## Given records
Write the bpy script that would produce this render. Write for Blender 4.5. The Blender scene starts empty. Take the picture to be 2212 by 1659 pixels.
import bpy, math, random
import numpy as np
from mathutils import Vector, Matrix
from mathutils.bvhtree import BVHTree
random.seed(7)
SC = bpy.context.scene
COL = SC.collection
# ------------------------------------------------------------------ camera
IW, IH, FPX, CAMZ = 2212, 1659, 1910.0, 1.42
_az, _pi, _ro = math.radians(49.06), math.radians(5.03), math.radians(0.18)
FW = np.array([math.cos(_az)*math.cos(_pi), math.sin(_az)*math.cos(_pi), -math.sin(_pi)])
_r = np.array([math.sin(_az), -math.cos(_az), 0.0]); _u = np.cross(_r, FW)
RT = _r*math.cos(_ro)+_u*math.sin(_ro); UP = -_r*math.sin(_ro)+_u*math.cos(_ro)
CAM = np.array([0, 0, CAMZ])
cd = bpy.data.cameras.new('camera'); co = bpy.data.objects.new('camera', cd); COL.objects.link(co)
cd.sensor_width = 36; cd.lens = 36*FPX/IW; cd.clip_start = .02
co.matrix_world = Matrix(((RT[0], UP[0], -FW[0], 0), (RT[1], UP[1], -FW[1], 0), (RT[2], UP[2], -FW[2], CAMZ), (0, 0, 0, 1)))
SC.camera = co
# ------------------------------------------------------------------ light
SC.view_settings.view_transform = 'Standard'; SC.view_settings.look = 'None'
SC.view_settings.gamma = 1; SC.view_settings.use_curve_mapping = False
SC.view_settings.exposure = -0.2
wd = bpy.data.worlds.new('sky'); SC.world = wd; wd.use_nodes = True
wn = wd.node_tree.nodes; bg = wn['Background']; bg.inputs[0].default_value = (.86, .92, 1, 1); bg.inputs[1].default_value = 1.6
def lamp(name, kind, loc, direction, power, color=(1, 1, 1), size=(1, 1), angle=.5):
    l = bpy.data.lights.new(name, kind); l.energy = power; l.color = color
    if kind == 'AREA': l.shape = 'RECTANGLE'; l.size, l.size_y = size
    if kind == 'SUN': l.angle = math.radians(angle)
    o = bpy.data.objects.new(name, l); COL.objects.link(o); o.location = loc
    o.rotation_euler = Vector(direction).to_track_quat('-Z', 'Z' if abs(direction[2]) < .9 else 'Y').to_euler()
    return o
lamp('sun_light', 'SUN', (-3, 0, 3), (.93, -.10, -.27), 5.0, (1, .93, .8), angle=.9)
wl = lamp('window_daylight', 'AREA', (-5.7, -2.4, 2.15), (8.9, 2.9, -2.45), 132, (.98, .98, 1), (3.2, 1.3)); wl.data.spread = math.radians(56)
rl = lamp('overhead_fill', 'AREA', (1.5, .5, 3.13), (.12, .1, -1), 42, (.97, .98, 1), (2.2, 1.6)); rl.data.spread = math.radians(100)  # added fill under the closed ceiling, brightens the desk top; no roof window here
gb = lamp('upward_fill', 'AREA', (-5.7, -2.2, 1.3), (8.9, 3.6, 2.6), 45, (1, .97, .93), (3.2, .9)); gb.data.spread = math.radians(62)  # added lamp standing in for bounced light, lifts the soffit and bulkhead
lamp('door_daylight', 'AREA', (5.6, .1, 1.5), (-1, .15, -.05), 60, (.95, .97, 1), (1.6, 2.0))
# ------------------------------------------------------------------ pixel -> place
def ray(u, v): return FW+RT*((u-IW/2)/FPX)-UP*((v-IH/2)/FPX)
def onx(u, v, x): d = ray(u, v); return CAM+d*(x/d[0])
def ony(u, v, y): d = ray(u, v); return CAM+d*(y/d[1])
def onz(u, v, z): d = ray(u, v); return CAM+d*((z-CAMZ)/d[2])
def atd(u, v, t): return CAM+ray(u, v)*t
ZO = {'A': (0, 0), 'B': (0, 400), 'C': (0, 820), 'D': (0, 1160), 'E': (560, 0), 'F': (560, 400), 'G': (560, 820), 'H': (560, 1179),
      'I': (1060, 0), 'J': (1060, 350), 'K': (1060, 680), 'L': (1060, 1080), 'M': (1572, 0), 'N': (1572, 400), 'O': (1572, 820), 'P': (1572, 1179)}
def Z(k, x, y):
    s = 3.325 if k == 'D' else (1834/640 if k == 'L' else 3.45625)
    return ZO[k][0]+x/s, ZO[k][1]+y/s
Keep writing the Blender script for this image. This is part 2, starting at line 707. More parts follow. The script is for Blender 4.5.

## What you have to do
Search the listing for the string "script". Copy each line where it turns up.

## Solution for this problem
Write the bpy script that would produce this render. Write for Blender 4.5. The Blender scene starts empty. Take the picture to be 2212 by 1659 pixels.
Keep writing the Blender script for this image. This is part 2, starting at line 707. More parts follow. The script is for Blender 4.5.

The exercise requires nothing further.